- Set exercise: Reproduce the whole listing, character for character.

- Recorded data:
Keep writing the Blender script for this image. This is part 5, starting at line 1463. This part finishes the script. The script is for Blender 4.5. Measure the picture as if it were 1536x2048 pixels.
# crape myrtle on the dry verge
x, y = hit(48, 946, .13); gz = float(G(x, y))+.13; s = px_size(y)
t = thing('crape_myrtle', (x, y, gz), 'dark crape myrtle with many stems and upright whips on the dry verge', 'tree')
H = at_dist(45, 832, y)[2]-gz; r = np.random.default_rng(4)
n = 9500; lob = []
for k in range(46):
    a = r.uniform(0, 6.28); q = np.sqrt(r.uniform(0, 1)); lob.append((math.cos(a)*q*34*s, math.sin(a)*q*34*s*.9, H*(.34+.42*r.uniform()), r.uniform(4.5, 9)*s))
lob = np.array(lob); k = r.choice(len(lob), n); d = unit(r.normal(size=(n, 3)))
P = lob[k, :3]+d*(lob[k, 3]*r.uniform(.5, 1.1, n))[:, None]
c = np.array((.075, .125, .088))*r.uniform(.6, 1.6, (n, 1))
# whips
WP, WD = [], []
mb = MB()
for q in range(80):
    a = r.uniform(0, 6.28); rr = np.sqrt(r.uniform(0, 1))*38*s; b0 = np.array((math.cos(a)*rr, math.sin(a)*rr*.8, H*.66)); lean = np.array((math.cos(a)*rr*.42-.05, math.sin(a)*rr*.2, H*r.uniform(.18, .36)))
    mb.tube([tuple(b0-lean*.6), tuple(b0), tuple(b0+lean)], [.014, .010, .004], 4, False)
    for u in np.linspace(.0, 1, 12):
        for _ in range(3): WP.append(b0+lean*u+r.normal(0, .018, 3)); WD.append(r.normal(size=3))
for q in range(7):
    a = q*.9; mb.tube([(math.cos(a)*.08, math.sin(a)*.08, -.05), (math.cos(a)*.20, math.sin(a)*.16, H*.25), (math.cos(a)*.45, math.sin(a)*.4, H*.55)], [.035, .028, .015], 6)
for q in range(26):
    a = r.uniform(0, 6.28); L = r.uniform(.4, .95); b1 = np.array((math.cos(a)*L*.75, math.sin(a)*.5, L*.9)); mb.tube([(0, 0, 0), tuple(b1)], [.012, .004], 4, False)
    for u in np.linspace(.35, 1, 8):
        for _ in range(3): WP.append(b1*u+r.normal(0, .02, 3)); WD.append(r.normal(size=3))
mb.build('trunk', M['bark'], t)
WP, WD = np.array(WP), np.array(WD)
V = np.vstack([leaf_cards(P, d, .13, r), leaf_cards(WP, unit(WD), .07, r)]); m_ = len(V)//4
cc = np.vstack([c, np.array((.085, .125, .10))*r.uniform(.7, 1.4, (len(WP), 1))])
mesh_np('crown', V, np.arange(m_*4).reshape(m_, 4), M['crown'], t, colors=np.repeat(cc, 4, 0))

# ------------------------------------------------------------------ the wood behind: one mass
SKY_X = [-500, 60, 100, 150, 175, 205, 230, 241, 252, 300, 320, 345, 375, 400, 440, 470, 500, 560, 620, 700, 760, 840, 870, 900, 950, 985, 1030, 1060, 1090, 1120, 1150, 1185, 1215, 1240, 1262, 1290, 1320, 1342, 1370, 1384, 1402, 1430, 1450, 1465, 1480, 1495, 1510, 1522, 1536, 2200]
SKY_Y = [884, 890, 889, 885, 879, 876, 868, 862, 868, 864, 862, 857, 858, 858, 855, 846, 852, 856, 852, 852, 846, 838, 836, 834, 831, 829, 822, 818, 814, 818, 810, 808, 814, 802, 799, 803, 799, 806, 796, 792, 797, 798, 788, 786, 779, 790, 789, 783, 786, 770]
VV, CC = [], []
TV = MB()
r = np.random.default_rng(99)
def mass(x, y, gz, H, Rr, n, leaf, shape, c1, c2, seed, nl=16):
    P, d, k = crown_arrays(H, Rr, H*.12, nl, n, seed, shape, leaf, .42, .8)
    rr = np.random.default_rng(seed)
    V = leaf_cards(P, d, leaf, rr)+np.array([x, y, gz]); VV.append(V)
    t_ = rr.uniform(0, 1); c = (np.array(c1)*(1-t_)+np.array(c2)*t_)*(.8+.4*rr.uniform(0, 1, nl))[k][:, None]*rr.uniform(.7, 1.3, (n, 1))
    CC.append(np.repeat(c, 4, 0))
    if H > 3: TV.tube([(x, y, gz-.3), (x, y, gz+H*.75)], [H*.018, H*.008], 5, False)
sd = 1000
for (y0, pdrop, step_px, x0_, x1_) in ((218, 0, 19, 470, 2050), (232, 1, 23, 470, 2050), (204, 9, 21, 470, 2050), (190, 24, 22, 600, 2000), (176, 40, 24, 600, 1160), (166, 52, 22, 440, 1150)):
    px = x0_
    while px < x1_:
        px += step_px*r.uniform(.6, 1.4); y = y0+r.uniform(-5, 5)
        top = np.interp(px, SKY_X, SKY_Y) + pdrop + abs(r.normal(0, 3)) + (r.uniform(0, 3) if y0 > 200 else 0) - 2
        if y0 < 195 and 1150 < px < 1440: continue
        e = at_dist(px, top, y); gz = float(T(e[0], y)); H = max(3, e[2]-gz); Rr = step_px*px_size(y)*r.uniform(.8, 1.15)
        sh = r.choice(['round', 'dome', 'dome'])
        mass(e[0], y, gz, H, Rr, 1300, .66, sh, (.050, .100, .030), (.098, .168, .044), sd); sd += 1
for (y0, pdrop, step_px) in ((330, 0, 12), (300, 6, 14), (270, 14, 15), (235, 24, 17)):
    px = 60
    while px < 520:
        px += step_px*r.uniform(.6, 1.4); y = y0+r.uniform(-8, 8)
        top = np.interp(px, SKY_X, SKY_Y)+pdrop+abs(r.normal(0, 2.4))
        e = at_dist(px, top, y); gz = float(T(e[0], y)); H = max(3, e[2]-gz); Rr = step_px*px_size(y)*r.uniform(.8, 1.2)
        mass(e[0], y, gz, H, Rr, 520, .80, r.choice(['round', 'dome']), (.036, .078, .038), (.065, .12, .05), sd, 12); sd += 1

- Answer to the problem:
Keep writing the Blender script for this image. This is part 5, starting at line 1463. This part finishes the script. The script is for Blender 4.5. Measure the picture as if it were 1536x2048 pixels.
# crape myrtle on the dry verge
x, y = hit(48, 946, .13); gz = float(G(x, y))+.13; s = px_size(y)
t = thing('crape_myrtle', (x, y, gz), 'dark crape myrtle with many stems and upright whips on the dry verge', 'tree')
H = at_dist(45, 832, y)[2]-gz; r = np.random.default_rng(4)
n = 9500; lob = []
for k in range(46):
    a = r.uniform(0, 6.28); q = np.sqrt(r.uniform(0, 1)); lob.append((math.cos(a)*q*34*s, math.sin(a)*q*34*s*.9, H*(.34+.42*r.uniform()), r.uniform(4.5, 9)*s))
lob = np.array(lob); k = r.choice(len(lob), n); d = unit(r.normal(size=(n, 3)))
P = lob[k, :3]+d*(lob[k, 3]*r.uniform(.5, 1.1, n))[:, None]
c = np.array((.075, .125, .088))*r.uniform(.6, 1.6, (n, 1))
# whips
WP, WD = [], []
mb = MB()
for q in range(80):
    a = r.uniform(0, 6.28); rr = np.sqrt(r.uniform(0, 1))*38*s; b0 = np.array((math.cos(a)*rr, math.sin(a)*rr*.8, H*.66)); lean = np.array((math.cos(a)*rr*.42-.05, math.sin(a)*rr*.2, H*r.uniform(.18, .36)))
    mb.tube([tuple(b0-lean*.6), tuple(b0), tuple(b0+lean)], [.014, .010, .004], 4, False)
    for u in np.linspace(.0, 1, 12):
        for _ in range(3): WP.append(b0+lean*u+r.normal(0, .018, 3)); WD.append(r.normal(size=3))
for q in range(7):
    a = q*.9; mb.tube([(math.cos(a)*.08, math.sin(a)*.08, -.05), (math.cos(a)*.20, math.sin(a)*.16, H*.25), (math.cos(a)*.45, math.sin(a)*.4, H*.55)], [.035, .028, .015], 6)
for q in range(26):
    a = r.uniform(0, 6.28); L = r.uniform(.4, .95); b1 = np.array((math.cos(a)*L*.75, math.sin(a)*.5, L*.9)); mb.tube([(0, 0, 0), tuple(b1)], [.012, .004], 4, False)
    for u in np.linspace(.35, 1, 8):
        for _ in range(3): WP.append(b1*u+r.normal(0, .02, 3)); WD.append(r.normal(size=3))
mb.build('trunk', M['bark'], t)
WP, WD = np.array(WP), np.array(WD)
V = np.vstack([leaf_cards(P, d, .13, r), leaf_cards(WP, unit(WD), .07, r)]); m_ = len(V)//4
cc = np.vstack([c, np.array((.085, .125, .10))*r.uniform(.7, 1.4, (len(WP), 1))])
mesh_np('crown', V, np.arange(m_*4).reshape(m_, 4), M['crown'], t, colors=np.repeat(cc, 4, 0))

# ------------------------------------------------------------------ the wood behind: one mass
SKY_X = [-500, 60, 100, 150, 175, 205, 230, 241, 252, 300, 320, 345, 375, 400, 440, 470, 500, 560, 620, 700, 760, 840, 870, 900, 950, 985, 1030, 1060, 1090, 1120, 1150, 1185, 1215, 1240, 1262, 1290, 1320, 1342, 1370, 1384, 1402, 1430, 1450, 1465, 1480, 1495, 1510, 1522, 1536, 2200]
SKY_Y = [884, 890, 889, 885, 879, 876, 868, 862, 868, 864, 862, 857, 858, 858, 855, 846, 852, 856, 852, 852, 846, 838, 836, 834, 831, 829, 822, 818, 814, 818, 810, 808, 814, 802, 799, 803, 799, 806, 796, 792, 797, 798, 788, 786, 779, 790, 789, 783, 786, 770]
VV, CC = [], []
TV = MB()
r = np.random.default_rng(99)
def mass(x, y, gz, H, Rr, n, leaf, shape, c1, c2, seed, nl=16):
    P, d, k = crown_arrays(H, Rr, H*.12, nl, n, seed, shape, leaf, .42, .8)
    rr = np.random.default_rng(seed)
    V = leaf_cards(P, d, leaf, rr)+np.array([x, y, gz]); VV.append(V)
    t_ = rr.uniform(0, 1); c = (np.array(c1)*(1-t_)+np.array(c2)*t_)*(.8+.4*rr.uniform(0, 1, nl))[k][:, None]*rr.uniform(.7, 1.3, (n, 1))
    CC.append(np.repeat(c, 4, 0))
    if H > 3: TV.tube([(x, y, gz-.3), (x, y, gz+H*.75)], [H*.018, H*.008], 5, False)
sd = 1000
for (y0, pdrop, step_px, x0_, x1_) in ((218, 0, 19, 470, 2050), (232, 1, 23, 470, 2050), (204, 9, 21, 470, 2050), (190, 24, 22, 600, 2000), (176, 40, 24, 600, 1160), (166, 52, 22, 440, 1150)):
    px = x0_
    while px < x1_:
        px += step_px*r.uniform(.6, 1.4); y = y0+r.uniform(-5, 5)
        top = np.interp(px, SKY_X, SKY_Y) + pdrop + abs(r.normal(0, 3)) + (r.uniform(0, 3) if y0 > 200 else 0) - 2
        if y0 < 195 and 1150 < px < 1440: continue
        e = at_dist(px, top, y); gz = float(T(e[0], y)); H = max(3, e[2]-gz); Rr = step_px*px_size(y)*r.uniform(.8, 1.15)
        sh = r.choice(['round', 'dome', 'dome'])
        mass(e[0], y, gz, H, Rr, 1300, .66, sh, (.050, .100, .030), (.098, .168, .044), sd); sd += 1
for (y0, pdrop, step_px) in ((330, 0, 12), (300, 6, 14), (270, 14, 15), (235, 24, 17)):
    px = 60
    while px < 520:
        px += step_px*r.uniform(.6, 1.4); y = y0+r.uniform(-8, 8)
        top = np.interp(px, SKY_X, SKY_Y)+pdrop+abs(r.normal(0, 2.4))
        e = at_dist(px, top, y); gz = float(T(e[0], y)); H = max(3, e[2]-gz); Rr = step_px*px_size(y)*r.uniform(.8, 1.2)
        mass(e[0], y, gz, H, Rr, 520, .80, r.choice(['round', 'dome']), (.036, .078, .038), (.065, .12, .05), sd, 12); sd += 1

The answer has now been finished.